Keep in mind that other company also placed shares to a reputable firm during a downtrend and the sp continued down. Today a fraction of that last placement price.
Placements below a certain percentage of the float have no requirements for the party to disclose. This is the choice of the private party, not ERHC.
We shouldn't forget that the last placement led to Chad either. So whatever the cost or debatable effect on the share price, we don't know the benefit yet.
But let's not have the shelf debate again please, lol. I think we covered both sides of that one.
We'll see what detail we get on the 28th. If the proposed Rights Offering idea is not complete we may not hear much. I have no idea. So we're getting ahead of ourselves here.
But I can't agree with:
then this is all a game to remove retail shareholders from the picture.
I think it's a plan to raise money to explore and acquire assets to build shareholder value. Preferential terms always go to Institutional Investors and JVs. They put up more money.
But retail investors are also key to any share price appreciation. And even if a shareholder doesn't buy another share and all the shares are authorized and then issued, they are not "removed", their ownership percentage and voting rights are reduced by up to 3/4.

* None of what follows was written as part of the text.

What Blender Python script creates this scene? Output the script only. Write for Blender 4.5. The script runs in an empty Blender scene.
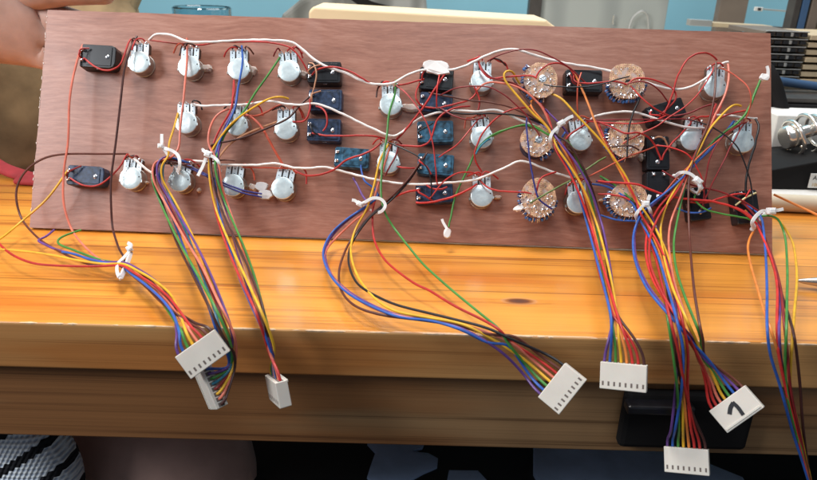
import bpy, bmesh, math, random
from mathutils import Vector, Matrix
from math import radians, sin, cos, pi
random.seed(7)
MM = 0.001
scene = bpy.context.scene
COL = scene.collection

# ------------------------------------------------------------------ measurements (mm)
POTS = [(67.6, 110.0, 1.4), (100.4, 108.4, -0.4), (132.9, 107.7, 3.0), (165.8, 107.5, 8.9), (232.8, 87.6, 2.9), (291.2, 105.1, -1.1), (441.7, 106.4, -3.7), (100.9, 71.0, 3.1), (133.9, 70.7, -1.8), (165.7, 69.3, 1.9), (232.8, 49.6, 2.4), (292.2, 68.0, 7.9), (355.5, 68.6, 9.0), (426.5, 71.3, -10.2), (459.1, 71.0, -2.2), (67.6, 33.4, -3.5), (99.2, 33.0, -7.9), (133.5, 31.2, -4.5), (165.6, 30.5, -9.0), (293.2, 30.0, 2.2), (354.6, 28.1, 6.3)]
JACKS = [(40.5, 113.0, 23.3, 15.5, -1.5, 'k'), (38.3, 34.0, 23.9, 12.9, -1.5, 'n'), (188.7, 107.4, 21.7, 14.2, 1.5, 'k'), (190.3, 88.9, 21.7, 14.2, 1.5, 'n'), (190.3, 69.2, 21.8, 14.9, 0.5, 'n'), (209.1, 51.7, 22.3, 12.9, -2.5, 'b'), (261.7, 105.5, 22.0, 14.9, -2.5, 'k'), (261.9, 89.6, 21.4, 12.9, -4.5, 'n'), (262.2, 70.6, 23.3, 14.2, 3.5, 'b'), (263.1, 49.2, 23.3, 13.6, -1.5, 'b'), (262.9, 30.6, 23.9, 12.9, 4.5, 'n'), (357.1, 107.3, 23.9, 14.9, 0.5, 'k'), (410.2, 89.1, 24.6, 12.3, 19.5, 'k'), (405.0, 61.6, 22.0, 14.9, -88.5, 'k'), (405.5, 38.9, 21.4, 14.9, -88.5, 'k'), (431.1, 29.8, 21.4, 13.6, -80.5, 'k'), (461.8, 28.7, 21.4, 14.9, -82.5, 'k')]
ROTARY = [(328.2, 104.8, 11.1, 12.1, 0), (383.1, 106.0, 11.8, 11.8, 1), (326.5, 65.2, 11.1, 10.8, 2), (382.9, 68.7, 11.8, 12.7, 3), (328.3, 29.1, 11.5, 13.1, 4), (384.9, 29.6, 12.4, 11.1, 5)]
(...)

But how this affects the eventual value of the remaining percentage depends on what the company does with the money. If they discover oil and buy development and production stage assets, the diluted shares are worth far more than they ever would have been undiluted. Even just raising the cash improves the standing of the shares, at worst it's book neutral. If there is zero dilution and zero proven oil, they have no intrinsic value, just the cash on hand.